— Instructions for the task —
Take each line containing "from" and report it exactly as written.

* begin *

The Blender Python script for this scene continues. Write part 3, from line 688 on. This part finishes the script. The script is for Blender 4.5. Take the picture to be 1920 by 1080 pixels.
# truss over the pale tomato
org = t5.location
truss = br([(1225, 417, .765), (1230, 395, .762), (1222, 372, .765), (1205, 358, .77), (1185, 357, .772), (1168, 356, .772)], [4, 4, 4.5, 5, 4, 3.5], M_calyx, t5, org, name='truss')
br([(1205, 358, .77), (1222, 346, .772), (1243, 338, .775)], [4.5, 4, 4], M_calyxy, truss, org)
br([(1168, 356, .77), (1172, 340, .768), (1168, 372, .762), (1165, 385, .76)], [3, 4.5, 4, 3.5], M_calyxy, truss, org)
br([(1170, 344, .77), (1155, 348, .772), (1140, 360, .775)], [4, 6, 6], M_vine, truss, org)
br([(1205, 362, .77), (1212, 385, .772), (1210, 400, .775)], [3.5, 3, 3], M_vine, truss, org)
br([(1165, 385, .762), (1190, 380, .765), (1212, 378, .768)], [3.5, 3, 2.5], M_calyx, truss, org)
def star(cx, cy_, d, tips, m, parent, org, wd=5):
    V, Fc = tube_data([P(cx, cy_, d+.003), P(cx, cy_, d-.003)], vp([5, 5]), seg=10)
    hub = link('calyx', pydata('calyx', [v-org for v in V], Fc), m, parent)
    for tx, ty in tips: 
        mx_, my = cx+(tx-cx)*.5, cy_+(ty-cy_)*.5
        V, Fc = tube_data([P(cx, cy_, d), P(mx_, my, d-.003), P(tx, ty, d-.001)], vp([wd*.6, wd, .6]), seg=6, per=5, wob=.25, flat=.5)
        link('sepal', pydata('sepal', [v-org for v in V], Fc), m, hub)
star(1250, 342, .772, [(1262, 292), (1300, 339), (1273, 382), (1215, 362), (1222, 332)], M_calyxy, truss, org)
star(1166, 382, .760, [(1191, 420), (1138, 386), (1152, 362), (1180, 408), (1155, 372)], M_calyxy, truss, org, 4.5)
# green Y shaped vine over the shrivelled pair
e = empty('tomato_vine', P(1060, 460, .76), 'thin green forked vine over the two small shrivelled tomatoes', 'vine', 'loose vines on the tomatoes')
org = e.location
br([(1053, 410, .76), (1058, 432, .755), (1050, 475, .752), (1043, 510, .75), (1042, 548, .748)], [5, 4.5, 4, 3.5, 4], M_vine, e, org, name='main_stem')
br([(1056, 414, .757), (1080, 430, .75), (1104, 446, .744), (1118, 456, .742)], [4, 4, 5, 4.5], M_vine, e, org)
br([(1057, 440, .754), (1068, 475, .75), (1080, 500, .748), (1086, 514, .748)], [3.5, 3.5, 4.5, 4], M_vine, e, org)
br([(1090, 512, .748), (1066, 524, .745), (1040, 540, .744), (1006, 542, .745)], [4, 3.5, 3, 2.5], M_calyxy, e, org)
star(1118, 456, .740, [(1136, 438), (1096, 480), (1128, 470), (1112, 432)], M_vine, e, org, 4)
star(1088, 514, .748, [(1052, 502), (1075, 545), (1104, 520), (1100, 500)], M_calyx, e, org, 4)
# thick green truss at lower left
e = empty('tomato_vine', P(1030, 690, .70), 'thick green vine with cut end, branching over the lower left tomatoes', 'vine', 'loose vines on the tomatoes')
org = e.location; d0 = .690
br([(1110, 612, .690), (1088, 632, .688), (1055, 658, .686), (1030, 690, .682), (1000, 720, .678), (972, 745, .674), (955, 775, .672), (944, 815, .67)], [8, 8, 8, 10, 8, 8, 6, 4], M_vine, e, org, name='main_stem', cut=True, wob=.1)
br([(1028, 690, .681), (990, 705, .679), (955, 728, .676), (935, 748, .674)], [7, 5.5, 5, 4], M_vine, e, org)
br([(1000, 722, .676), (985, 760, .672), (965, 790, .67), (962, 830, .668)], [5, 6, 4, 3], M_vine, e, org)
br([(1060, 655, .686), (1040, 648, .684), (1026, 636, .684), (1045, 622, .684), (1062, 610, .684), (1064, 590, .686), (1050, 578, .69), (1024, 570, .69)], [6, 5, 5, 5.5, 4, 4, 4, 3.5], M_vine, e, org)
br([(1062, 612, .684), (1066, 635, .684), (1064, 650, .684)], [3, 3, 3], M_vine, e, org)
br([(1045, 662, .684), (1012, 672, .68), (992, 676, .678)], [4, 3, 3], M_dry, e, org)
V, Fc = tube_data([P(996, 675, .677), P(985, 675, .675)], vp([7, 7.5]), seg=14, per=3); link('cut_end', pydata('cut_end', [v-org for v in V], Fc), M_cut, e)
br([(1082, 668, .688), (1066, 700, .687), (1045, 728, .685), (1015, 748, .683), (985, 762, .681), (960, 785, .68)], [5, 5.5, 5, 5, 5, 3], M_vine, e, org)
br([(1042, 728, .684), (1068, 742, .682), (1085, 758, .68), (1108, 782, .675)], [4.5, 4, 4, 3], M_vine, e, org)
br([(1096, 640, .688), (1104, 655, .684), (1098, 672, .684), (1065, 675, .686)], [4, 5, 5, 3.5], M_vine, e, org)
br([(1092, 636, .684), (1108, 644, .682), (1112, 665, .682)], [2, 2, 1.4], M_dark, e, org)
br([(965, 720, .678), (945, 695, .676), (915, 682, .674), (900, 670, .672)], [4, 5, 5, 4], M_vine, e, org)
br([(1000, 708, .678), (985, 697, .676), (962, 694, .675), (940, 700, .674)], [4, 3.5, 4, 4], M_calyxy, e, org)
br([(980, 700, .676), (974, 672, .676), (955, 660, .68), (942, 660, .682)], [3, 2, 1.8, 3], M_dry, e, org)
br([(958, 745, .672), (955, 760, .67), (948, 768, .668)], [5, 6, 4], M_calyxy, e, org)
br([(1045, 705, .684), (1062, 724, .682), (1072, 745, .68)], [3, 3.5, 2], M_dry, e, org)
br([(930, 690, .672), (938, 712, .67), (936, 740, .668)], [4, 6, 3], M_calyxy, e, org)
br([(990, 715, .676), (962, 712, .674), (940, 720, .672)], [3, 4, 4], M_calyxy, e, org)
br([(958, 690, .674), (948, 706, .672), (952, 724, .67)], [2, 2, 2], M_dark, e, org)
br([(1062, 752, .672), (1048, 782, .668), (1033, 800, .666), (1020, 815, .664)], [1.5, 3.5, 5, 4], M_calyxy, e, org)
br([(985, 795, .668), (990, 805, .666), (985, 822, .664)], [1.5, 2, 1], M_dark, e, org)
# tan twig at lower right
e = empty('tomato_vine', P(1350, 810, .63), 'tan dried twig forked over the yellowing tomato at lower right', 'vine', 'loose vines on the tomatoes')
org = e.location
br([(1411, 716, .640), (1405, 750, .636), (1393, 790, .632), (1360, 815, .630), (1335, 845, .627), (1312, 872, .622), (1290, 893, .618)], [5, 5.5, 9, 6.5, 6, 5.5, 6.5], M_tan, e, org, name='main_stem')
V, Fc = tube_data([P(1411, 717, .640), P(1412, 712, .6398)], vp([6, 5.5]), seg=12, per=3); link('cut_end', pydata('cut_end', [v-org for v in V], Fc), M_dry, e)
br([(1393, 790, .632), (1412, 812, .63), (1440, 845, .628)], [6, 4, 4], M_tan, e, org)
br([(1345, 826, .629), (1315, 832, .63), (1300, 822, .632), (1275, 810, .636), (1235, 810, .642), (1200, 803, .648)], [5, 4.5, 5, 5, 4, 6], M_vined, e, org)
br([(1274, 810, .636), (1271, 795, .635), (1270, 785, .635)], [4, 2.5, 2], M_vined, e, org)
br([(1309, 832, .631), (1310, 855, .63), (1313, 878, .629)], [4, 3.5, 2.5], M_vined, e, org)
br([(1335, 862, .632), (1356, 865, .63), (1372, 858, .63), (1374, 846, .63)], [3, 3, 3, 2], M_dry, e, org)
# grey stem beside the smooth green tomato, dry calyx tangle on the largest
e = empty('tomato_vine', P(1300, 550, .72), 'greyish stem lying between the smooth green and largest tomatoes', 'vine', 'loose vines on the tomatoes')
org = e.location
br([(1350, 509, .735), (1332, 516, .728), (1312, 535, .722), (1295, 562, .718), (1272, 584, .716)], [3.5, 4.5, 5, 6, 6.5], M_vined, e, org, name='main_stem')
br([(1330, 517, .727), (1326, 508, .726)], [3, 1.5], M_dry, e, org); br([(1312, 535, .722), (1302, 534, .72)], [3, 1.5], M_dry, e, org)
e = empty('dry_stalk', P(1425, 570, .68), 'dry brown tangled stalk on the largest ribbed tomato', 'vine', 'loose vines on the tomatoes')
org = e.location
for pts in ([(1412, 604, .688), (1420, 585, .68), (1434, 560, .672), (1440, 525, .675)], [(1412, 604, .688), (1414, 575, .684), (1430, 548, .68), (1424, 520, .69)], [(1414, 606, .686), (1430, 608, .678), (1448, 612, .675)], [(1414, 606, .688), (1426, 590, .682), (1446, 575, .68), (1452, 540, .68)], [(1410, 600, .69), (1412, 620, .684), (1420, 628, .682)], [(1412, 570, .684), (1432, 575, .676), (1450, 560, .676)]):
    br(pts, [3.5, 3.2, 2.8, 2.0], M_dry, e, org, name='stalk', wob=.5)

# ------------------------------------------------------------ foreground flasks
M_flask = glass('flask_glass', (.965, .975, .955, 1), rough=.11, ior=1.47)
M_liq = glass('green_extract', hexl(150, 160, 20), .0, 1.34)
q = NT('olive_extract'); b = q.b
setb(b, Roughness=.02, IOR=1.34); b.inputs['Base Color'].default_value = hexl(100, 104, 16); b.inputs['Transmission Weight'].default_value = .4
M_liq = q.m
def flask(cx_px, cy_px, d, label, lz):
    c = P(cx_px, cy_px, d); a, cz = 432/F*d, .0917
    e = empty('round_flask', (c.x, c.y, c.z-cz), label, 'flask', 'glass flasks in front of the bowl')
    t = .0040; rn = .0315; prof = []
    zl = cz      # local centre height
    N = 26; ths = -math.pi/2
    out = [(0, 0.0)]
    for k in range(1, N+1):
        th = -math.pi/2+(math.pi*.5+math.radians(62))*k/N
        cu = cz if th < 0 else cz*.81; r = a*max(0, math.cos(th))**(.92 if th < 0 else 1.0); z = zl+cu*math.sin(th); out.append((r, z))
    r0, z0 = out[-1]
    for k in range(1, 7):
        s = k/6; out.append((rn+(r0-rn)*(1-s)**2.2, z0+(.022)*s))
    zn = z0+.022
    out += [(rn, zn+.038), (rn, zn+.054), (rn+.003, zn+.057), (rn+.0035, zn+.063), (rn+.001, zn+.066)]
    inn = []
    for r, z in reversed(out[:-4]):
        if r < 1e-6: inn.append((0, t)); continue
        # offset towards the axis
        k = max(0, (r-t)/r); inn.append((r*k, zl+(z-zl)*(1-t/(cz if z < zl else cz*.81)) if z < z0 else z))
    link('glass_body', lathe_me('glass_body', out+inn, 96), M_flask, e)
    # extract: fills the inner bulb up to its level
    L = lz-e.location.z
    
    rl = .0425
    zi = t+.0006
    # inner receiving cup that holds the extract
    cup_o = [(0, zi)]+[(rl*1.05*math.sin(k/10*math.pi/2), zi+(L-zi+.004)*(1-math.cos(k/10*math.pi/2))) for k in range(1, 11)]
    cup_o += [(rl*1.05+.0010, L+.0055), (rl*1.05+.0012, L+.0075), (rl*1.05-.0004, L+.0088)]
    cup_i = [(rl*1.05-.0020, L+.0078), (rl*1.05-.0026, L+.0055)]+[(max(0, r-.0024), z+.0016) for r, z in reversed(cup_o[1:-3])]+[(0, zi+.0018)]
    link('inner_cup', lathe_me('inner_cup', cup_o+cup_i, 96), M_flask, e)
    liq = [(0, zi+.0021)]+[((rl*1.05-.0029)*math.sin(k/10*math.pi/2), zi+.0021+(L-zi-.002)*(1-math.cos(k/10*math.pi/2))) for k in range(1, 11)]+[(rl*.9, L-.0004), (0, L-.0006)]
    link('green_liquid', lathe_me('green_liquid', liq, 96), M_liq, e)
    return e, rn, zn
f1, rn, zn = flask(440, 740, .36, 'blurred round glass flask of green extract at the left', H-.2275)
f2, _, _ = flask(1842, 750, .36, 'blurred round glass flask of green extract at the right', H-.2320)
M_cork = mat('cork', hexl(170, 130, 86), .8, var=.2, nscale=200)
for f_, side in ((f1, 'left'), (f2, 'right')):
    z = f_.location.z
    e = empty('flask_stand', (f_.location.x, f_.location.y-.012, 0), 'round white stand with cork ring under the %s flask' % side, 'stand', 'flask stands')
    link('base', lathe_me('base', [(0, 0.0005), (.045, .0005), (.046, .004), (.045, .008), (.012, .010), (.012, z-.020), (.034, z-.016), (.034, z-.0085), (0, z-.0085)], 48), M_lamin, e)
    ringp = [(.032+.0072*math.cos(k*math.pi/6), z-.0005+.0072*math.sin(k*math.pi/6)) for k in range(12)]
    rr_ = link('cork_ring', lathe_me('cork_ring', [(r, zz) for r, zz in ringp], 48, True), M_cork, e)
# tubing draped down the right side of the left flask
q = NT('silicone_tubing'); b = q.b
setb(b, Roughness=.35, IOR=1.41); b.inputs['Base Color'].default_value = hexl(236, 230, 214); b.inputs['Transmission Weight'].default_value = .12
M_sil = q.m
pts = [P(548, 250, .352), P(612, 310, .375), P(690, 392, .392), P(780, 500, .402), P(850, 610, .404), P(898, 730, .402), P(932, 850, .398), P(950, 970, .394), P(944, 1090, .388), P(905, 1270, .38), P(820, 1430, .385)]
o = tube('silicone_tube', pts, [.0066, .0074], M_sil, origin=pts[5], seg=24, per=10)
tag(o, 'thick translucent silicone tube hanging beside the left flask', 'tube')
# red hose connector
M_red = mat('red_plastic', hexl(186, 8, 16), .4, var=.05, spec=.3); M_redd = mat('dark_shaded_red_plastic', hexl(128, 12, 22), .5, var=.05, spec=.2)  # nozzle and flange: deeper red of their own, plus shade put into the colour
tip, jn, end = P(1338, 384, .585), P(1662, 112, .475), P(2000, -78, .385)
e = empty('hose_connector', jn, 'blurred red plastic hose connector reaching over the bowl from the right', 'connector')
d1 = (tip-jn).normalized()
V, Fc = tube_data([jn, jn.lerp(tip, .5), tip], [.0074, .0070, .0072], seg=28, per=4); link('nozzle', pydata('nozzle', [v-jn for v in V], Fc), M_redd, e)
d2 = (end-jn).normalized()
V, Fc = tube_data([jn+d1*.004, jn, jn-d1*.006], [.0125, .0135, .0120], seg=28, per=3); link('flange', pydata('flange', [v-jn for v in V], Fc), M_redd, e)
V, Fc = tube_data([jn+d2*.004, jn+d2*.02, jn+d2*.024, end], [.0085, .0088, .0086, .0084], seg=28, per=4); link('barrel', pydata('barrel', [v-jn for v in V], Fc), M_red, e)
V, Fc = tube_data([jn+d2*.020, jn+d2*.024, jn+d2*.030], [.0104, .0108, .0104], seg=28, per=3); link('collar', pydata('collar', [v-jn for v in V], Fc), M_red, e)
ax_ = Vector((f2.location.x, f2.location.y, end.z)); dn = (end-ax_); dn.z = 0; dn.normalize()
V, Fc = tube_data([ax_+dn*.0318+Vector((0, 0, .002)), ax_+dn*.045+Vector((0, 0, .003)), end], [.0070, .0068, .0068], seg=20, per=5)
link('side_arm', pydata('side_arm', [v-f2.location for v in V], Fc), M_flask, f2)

* end *

— Result for this exercise —
The Blender Python script for this scene continues. Write part 3, from line 688 on. This part finishes the script. The script is for Blender 4.5. Take the picture to be 1920 by 1080 pixels.
e = empty('hose_connector', jn, 'blurred red plastic hose connector reaching over the bowl from the right', 'connector')